Following the opening of the first atelier in Chicago in 2004, Lapchi has added new ateliers in Los Angeles, Cleveland and Portland. These special showrooms display the company’s best practices, from design strategies and new collections to the company’s partnership with GoodWeave, a nonprofit that works to end illegal child labor in the carpet industry.

Last year, Lapchi launched an atelier website. On the regular Lapchi site, a special page for dealers features “color generation” software allowing buyers to plug in different colors and see what the rug looks like online.

In a nod to a fast-paced world, the company also tweaked the custom model by launching a “quick ship” program featuring 24 rugs that are available in three days, compared to four months for a custom product.

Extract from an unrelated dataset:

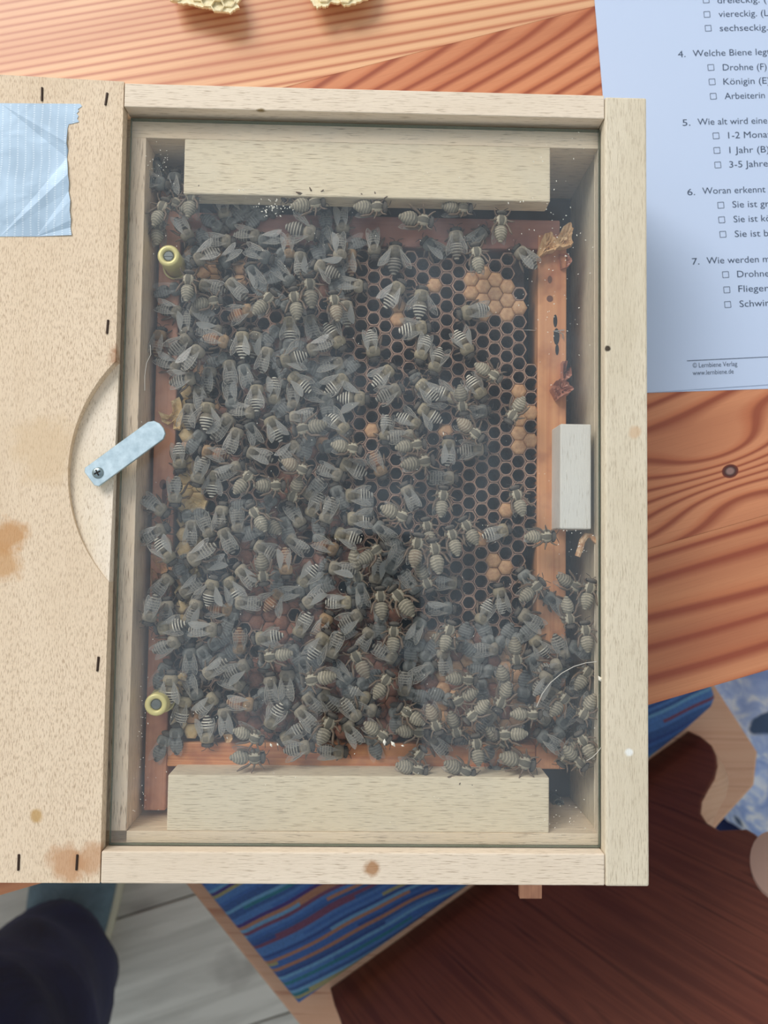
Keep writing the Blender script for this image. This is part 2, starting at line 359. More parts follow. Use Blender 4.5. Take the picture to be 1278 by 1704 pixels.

Bypassing showrooms altogether in some markets and selling directly to designers is another possibility, says Smith, who is also considering raising venture capital to “really grow the business.”

Regardless of strategy, Smith says everything the company does, from the elegant website to the equally refined ateliers, adheres to the aesthetic principles underlying the rugs themselves, which are distinguished by their use of silk, contemporary color and an artistic design sensibility.

“You can’t be talking about quality and beauty,” says Smith, “and then put out things that are shoddily done.”